You have the freedom and the accompanying responsibility to individually set your personal professional development goals. These then get subdivided into learning outcomes to help you develop steps to complete your Expanded Professional Development Guide. Once you have determined your learning outcomes, you then plan how you can achieve them. Understanding that the need for specific learning outcomes will shift, grow, or shrink in importance over the course of your time in the program, this plan is always adjustable to some degree. However, you do need to have a plan to guide you through to degree completion. Some of your learning outcomes will be met through the core ACE courses. Some will not. The Professional Focus Area gives you the opportunity to meet those professional goals and learning outcomes that are beyond the core courses.

Examples of the sorts of outcomes that could result from your Professional Focus Area might include achieving a higher degree of competency in a specific subject matter area that you are teaching, improving your instructional design skill set, or better understanding the context of adult education in a specific setting such as higher education or organizational development. These are merely examples and your outcomes will be dependent on your personal situation, circumstances, and goals. These goals and intended outcomes lead to your choice of Professional Focus Area courses. If your Professional Focus Area goals change during the program (due to job changes, exposure to different ideas or possibilities through the program, etc.) you must write a Revised Statement of Professional Development and Goals for your advisor and later inclusion in your portfolio. Both the Statement of Professional Development and Goals and the EPDP Guide are also required components of your Capstone Portfolio.

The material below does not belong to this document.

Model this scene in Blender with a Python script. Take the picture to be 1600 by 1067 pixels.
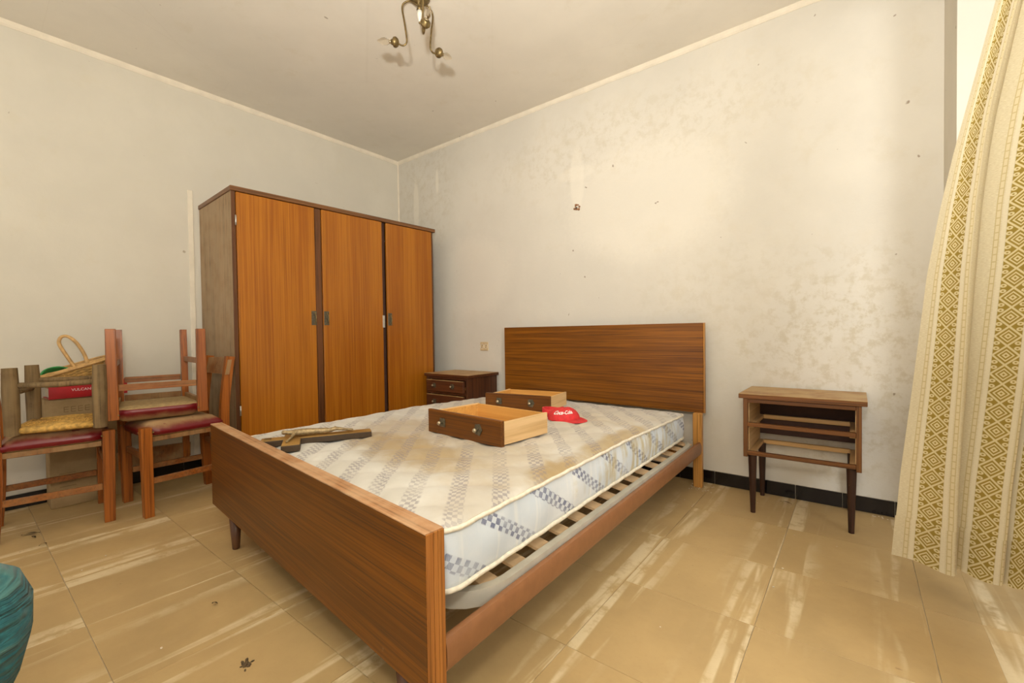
import bpy, bmesh, math, random
from mathutils import Vector, Matrix, noise as mnoise
random.seed(7)
PI = math.pi
SC = bpy.context.scene
COL = SC.collection
for o in list(bpy.data.objects): bpy.data.objects.remove(o)

# ------------------------------------------------------------------ camera
YAW, PITCH, ROLL, FPX = .6637, -.0188, -.0141, 688.77
CAM = Vector((3.3301, -2.5906, .8461))
def cam_axes():
    cy, sy, cp, sp = math.cos(YAW), math.sin(YAW), math.cos(PITCH), math.sin(PITCH)
    f = Vector((-sy*cp, cy*cp, sp)); r = Vector((cy, sy, 0)); u = r.cross(f)
    cr, sr = math.cos(ROLL), math.sin(ROLL)
    return cr*r+sr*u, -sr*r+cr*u, f
cd = bpy.data.cameras.new('camera'); cam = bpy.data.objects.new('camera', cd); COL.objects.link(cam)
r_, u_, f_ = cam_axes()
mw = Matrix((r_, u_, -f_)).transposed().to_4x4(); mw.translation = CAM
cam.matrix_world = mw
cd.sensor_width = 36; cd.lens = FPX/1600*36; cd.clip_start = .02
SC.camera = cam

# ------------------------------------------------------------------ light
w = bpy.data.worlds.new('daylight'); SC.world = w; w.use_nodes = True
w.node_tree.nodes['Background'].inputs[0].default_value = (.97, .97, .95, 1)
w.node_tree.nodes['Background'].inputs[1].default_value = .8
def lamp(name, kind, loc, energy, color=(1, 1, 1), **kw):
    d = bpy.data.lights.new(name, kind); d.energy = energy; d.color = color
    for k, v in kw.items(): setattr(d, k, v)
    o = bpy.data.objects.new(name, d); COL.objects.link(o); o.location = loc; return o
lamp('camera_flash', 'POINT', (3.34, -2.68, 1.25), 24, (1, .975, .92), shadow_soft_size=.05)
bounce = lamp('bounced_flash', 'AREA', (3.33, -2.74, 1.27), 74, (1, .975, .92), shape='DISK', size=.10); bounce.rotation_euler = (math.radians(158), 0, .6)
fill_lamp = lamp('rear_fill', 'AREA', (1.85, -4.35, 1.25), 9, (1, .975, .92), shape='RECTANGLE', size=2.6, size_y=2.0); fill_lamp.rotation_euler = (math.radians(100), 0, 0)  # soft fill added behind the camera, not a known light source
day = lamp('balcony_daylight', 'AREA', (5.1, -2.75, 1.9), 50, (.97, .99, 1), shape='DISK', size=1.0); day.rotation_euler = (Vector((2.7, -1.1, .2))-Vector((5.1, -2.75, 1.9))).to_track_quat('-Z', 'Y').to_euler()
SC.view_settings.view_transform = 'Standard'; SC.view_settings.look = 'None'
SC.view_settings.exposure = -0.15; SC.view_settings.gamma = 1; SC.view_settings.use_curve_mapping = False

# ------------------------------------------------------------------ node helper
class G:
    def __init__(s, name):
        s.m = bpy.data.materials.new(name); s.m.use_nodes = True; s.t = s.m.node_tree
        s.b = s.t.nodes['Principled BSDF']; s.tc = s.t.nodes.new('ShaderNodeTexCoord')
    def _in(s, sock, v):
        if isinstance(v, bpy.types.NodeSocket): s.t.links.new(v, sock)
        elif isinstance(v, (tuple, list)) and len(v) == 3 and sock.type == 'RGBA': sock.default_value = (*v, 1)
        else: sock.default_value = v
    def set(s, **kw):
        for k, v in kw.items(): s._in(s.b.inputs[k.replace('_', ' ')], v)
        return s
    def math(s, op, a, b=0., c=None, clamp=False):
        n = s.t.nodes.new('ShaderNodeMath'); n.operation = op; n.use_clamp = clamp
        s._in(n.inputs[0], a); s._in(n.inputs[1], b)
        if c is not None: s._in(n.inputs[2], c)
        return n.outputs[0]
    def vmap(s, vec, scale=(1, 1, 1), rot=(0, 0, 0), loc=(0, 0, 0)):
        n = s.t.nodes.new('ShaderNodeMapping'); s._in(n.inputs[0], vec)
        s._in(n.inputs[1], loc); n.inputs[2].default_value = rot; n.inputs[3].default_value = scale
        return n.outputs[0]
    def noise(s, vec, scale, detail=4, rough=.55, dist=0.):
        n = s.t.nodes.new('ShaderNodeTexNoise'); s._in(n.inputs['Vector'], vec); n.inputs['Scale'].default_value = scale
        n.inputs['Detail'].default_value = detail; n.inputs['Roughness'].default_value = rough; n.inputs['Distortion'].default_value = dist
        return n.outputs[0]
    def mix(s, f, a, b):
        n = s.t.nodes.new('ShaderNodeMix'); n.data_type = 'RGBA'
        s._in(n.inputs[0], f); s._in(n.inputs[6], a); s._in(n.inputs[7], b); return n.outputs[2]
    def step(s, v, lo, hi):
        n = s.t.nodes.new('ShaderNodeMapRange'); n.interpolation_type = 'SMOOTHSTEP'
        s._in(n.inputs[0], v); s._in(n.inputs[1], lo); s._in(n.inputs[2], hi); s._in(n.inputs[3], 0.); s._in(n.inputs[4], 1.)
        return n.outputs[0]
    def xyz(s, vec):
        n = s.t.nodes.new('ShaderNodeSeparateXYZ'); s._in(n.inputs[0], vec); return n.outputs
    def comb(s, x, y, z):
        n = s.t.nodes.new('ShaderNodeCombineXYZ')
        for i, v in enumerate((x, y, z)): s._in(n.inputs[i], v)
        return n.outputs[0]
    def bump(s, h, strength=.3, dist=.002):
        n = s.t.nodes.new('ShaderNodeBump'); n.inputs['Strength'].default_value = strength; n.inputs['Distance'].default_value = dist
        s._in(n.inputs['Height'], h); s.t.links.new(n.outputs[0], s.b.inputs['Normal'])
    def blob(s, P, c, r, soft=.6, wob=None):   # 1 inside an ellipsoid about c
        X = s.xyz(P); q = None
        for i in range(3):
            if r[i] is None: continue
            d = s.math('DIVIDE', s.math('SUBTRACT', X[i], c[i]), r[i]); d = s.math('MULTIPLY', d, d)
            q = d if q is None else s.math('ADD', q, d)
        if wob is not None: q = s.math('ADD', q, wob)
        return s.math('SUBTRACT', 1., s.step(q, 1-soft, 1+soft))

def plain(name, col, rough=.6, metal=0., var=.12, scale=25, bump=0., coat=0.):
    g = G(name); n = g.noise(g.tc.outputs['Object'], scale)
    f = g.step(n, .3, .7)
    g.set(Base_Color=g.mix(f, tuple(c*(1-var) for c in col), tuple(min(1, c*(1+var)) for c in col)), Roughness=rough, Metallic=metal)
    if coat: g.set(Coat_Weight=coat, Coat_Roughness=.15)
    if bump: g.bump(n, bump)
    return g.m
def wood(name, c1, c2, axis=2, fine=70, rough=.38, coat=.25, dark=None, dust=None, scratch=0., streak=.72):
    """streaky veneer, grain along axis 0/1/2 of the part"""
    g = G(name); P = g.tc.outputs['Object']
    sc = [fine]*3; sc[axis] = 1.1
    sc2 = [fine*2.6]*3; sc2[axis] = 1.8
    sc3 = [7]*3; sc3[axis] = .7
    a = g.noise(g.vmap(P, sc), 1, 4, .6, .3); b = g.noise(g.vmap(P, sc2), 1, 3, .7); c = g.noise(g.vmap(P, sc3), 1, 3)
    f = g.math('ADD', g.math('MULTIPLY', a, .6), g.math('MULTIPLY', c, .4))
    col = g.mix(g.step(f, .39, .61), c1, c2)
    dk = dark or tuple(x*.45 for x in c1)
    col = g.mix(g.math('MULTIPLY', g.step(b, .50, .64), streak), col, dk)
    if scratch:
        sN = g.noise(g.vmap(P, (9, 9, 9)), 3, 8, .75)
        col = g.mix(g.math('MULTIPLY', g.step(sN, .66, .72), scratch), col, (.55, .42, .28))
    if dust:
        d = g.step(g.noise(P, 9, 5, .6), .28, .62)
        col = g.mix(g.math('MULTIPLY', d, dust[3]), col, dust[:3])
    g.set(Base_Color=col, Roughness=rough, Specular_IOR_Level=.3, Coat_Weight=coat*.6, Coat_Roughness=.2)
    g.bump(b, .08, .001)
    return g.m

# colours
M = {}
M['ward'] = wood('sapele_door', (.30, .088, .004), (.42, .146, .008), 2, 130, .36, .35, streak=.38)
M['ward_dark'] = wood('dark_edge', (.085, .03, .009), (.14, .05, .014), 2, 60, .35, .3)
M['ward_top'] = wood('brown_top_edge', (.15, .06, .02), (.21, .09, .03), 0, 60, .4, .2)
M['ward_side'] = wood('dusty_side', (.27, .16, .07), (.36, .22, .105), 2, 22, .5, .08, dust=(.42, .31, .18, .45))
M['foot'] = wood('walnut_board', (.10, .030, .002), (.185, .059, .003), 0, 95, .42, .1, dark=(.05, .018, .006), scratch=.5)
M['foot_edge'] = wood('board_edge', (.30, .105, .02), (.42, .165, .035), 2, 60, .45, .1, scratch=.3)
M['foot_top'] = wood('dusty_board_top', (.36, .17, .07), (.46, .24, .11), 0, 40, .6, 0, dust=(.62, .42, .25, .55))
M['head'] = wood('walnut_headboard', (.155, .05, .004), (.28, .098, .007), 0, 95, .38, .3, dark=(.05, .018, .006))
M['leg_light'] = wood('oak_leg', (.47, .21, .045), (.6, .3, .075), 2, 50, .4, .2)
M['rail'] = plain('rail_lacquer', (.27, .115, .045), .45, 0, .07, 30, coat=.1)
M['leg_dark'] = wood('dark_leg', (.03, .013, .008), (.055, .022, .012), 2, 60, .35, .25, scratch=.25)
M['leg_worn'] = wood('worn_leg', (.07, .028, .012), (.12, .05, .02), 2, 60, .45, .15, scratch=.8)
M['ns'] = wood('nightstand_veneer', (.11, .043, .012), (.19, .075, .02), 2, 70, .4, .25)
M['ns_h'] = wood('nightstand_rail', (.13, .048, .012), (.21, .08, .02), 0, 70, .4, .25)
M['ns_dark'] = wood('nightstand_dark', (.07, .022, .009), (.12, .038, .013), 0, 70, .35, .3)
M['ns_darkv'] = wood('nightstand_dark_side', (.06, .02, .008), (.1, .034, .012), 2, 70, .38, .25)
M['ns_top'] = wood('nightstand_top', (.32, .15, .045), (.42, .21, .065), 0, 30, .5, .1, dust=(.52, .36, .16, .75))
M['pine'] = wood('pale_pine', (.6, .36, .14), (.72, .47, .21), 0, 30, .5, .06, dark=(.45, .24, .08), streak=.38)
M['pine_y'] = wood('pale_pine_side', (.62, .39, .17), (.74, .5, .25), 1, 30, .5, .06, dark=(.48, .27, .1), streak=.38)
M['pine_in'] = wood('honey_pine', (.58, .29, .07), (.68, .37, .1), 0, 30, .45, .1, dark=(.4, .18, .04), streak=.38)
M['cavity'] = plain('dark_back', (.05, .018, .01), .7)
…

As you fill out this EPDP Guide at the beginning of your program, think about what you want to learn from each class – what learning outcomes you plan to achieve. As you revise and update the EPDP Guide each semester, record what learning outcomes you met in each class and think about what new outcomes your experiences may lead you to consider.

One way to think about this form is as a learning contract for your entire program. You may find it helpful to fill out a learning contract listing your main professional goal as the goal statement in Part One and your learning outcomes as the outcomes. Individual classes or sections of classes then fit in to the contract as strategies for reaching that outcome. The EPDP Guide simply records those outcomes organized by class.

Fill out the EPDP Guide during your first semester in the program and update it each semester thereafter. Given that almost all of our courses are offered only once each year, keeping track of your progress can help to avoid delaying graduation one full year because you missed a class. Look at the Course Offering Schedule and know when classes are offered.

It is understood by all faculty advisors that this document is a work in progress and – especially at the beginning of your program. It may have some “either year A or year B” or “a class on XYZ that I haven’t found yet” notes in it – however, it gives your advisor a rough idea as to your plan and provides an opportunity to offer suggestions and advice as you are going through the planning process. You need to send your completed EPDP Guide to your faculty advisor by the end of your first semester in the program and anytime you have a major revision to your plan.


Reflexivity

Reflexivity is not the same thing as reflectivity.

Reflectivity, based on the work of Argyris and Schön (1974), is the process in which we are able to reflect upon the ways our own assumptions and actions influence a situation, and thus change our practice as a direct result of this reflective process. Reflection tends to occur after the experience and provides a learning opportunity for the future.

In contrast, Reflexivity is an approach to professional practice that questions how knowledge is generated and how relations of power influence the processes of knowledge generation and use including the process of reflection. Reflexivity occurs in the moment, impacts current decision making, and is completely situated.

"The reflexive practitioner is aware of the assumptions that underlie how they make sense of practice situations and the cognitive processes by which knowledge is created. What we know and how we know become the foci of scrutiny, along with an awareness of how relations of power are complicit in knowledge creation in … practice." (D'Cruz, Gillingham, & Melendez, 2006).